Creyó, ingenuamente, que eso le pertenecía. No entendió que en el sistema castrista nada se posee; todo se presta hasta que el amo decide retirarlo.

Su destitución, anunciada sin explicaciones en marzo de 2009, fue acompañada por una carta pública en la que, sumiso y humillado, escribió: “Reconozco mis errores y asumo mi responsabilidad… No merezco confianza alguna. Mi única opción es trabajar y ser útil como un simple soldado de la Revolución.”

Ese acto de humillación pública fue su última obediencia.

Luego, el silencio. Desapareció de la vida pública. Años después, fue visto en las calles de La Habana, reparando equipos electrónicos, convertido en un cubano común y vigilado.

Su paso de canciller a obrero técnico es una parábola de poder y castigo: del mármol a la penumbra.

El espejo del sistema

El caso de Felipe Pérez Roque revela con crudeza el funcionamiento interno del poder cubano.

La Revolución se alimenta de sus propios hijos: los eleva, los usa y los devora cuando dejan de ser útiles. Ninguna lealtad garantiza la supervivencia; solo la sumisión absoluta.

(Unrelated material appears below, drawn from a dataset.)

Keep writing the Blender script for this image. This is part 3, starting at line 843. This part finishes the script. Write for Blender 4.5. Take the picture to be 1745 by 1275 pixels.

Raúl Castro, heredero de la desconfianza estructural de su hermano, tejió una vigilancia minuciosa sobre el entorno político. Cada palabra dicha fuera del guion era registrada.

El resultado fue otra purga, otro ejemplo de lo que significa “la moral revolucionaria”: obediencia, silencio y miedo.

Como escribió el propio Fidel en 2009, creyendo dictar sentencia moral sobre otros sin advertir su propio reflejo: “La Revolución no puede tolerar el menor signo de ambición personal.”

Y sin embargo, él mismo fue la encarnación más desmedida de la ambición personal en toda la historia de Cuba.

Pérez Roque no fue un héroe, ni una víctima inocente. Fue parte de la maquinaria que defendió con fervor, y de la que después fue expulsado.

Su historia no inspira compasión, pero sí sirve de advertencia: en los regímenes de control total, todos son prescindibles, incluso los más fieles.

Su caída demuestra que el castrismo no tiene herederos posibles, porque el poder absoluto no se comparte.

En ese universo de sombras, nadie asciende sin que se le prepare la caída.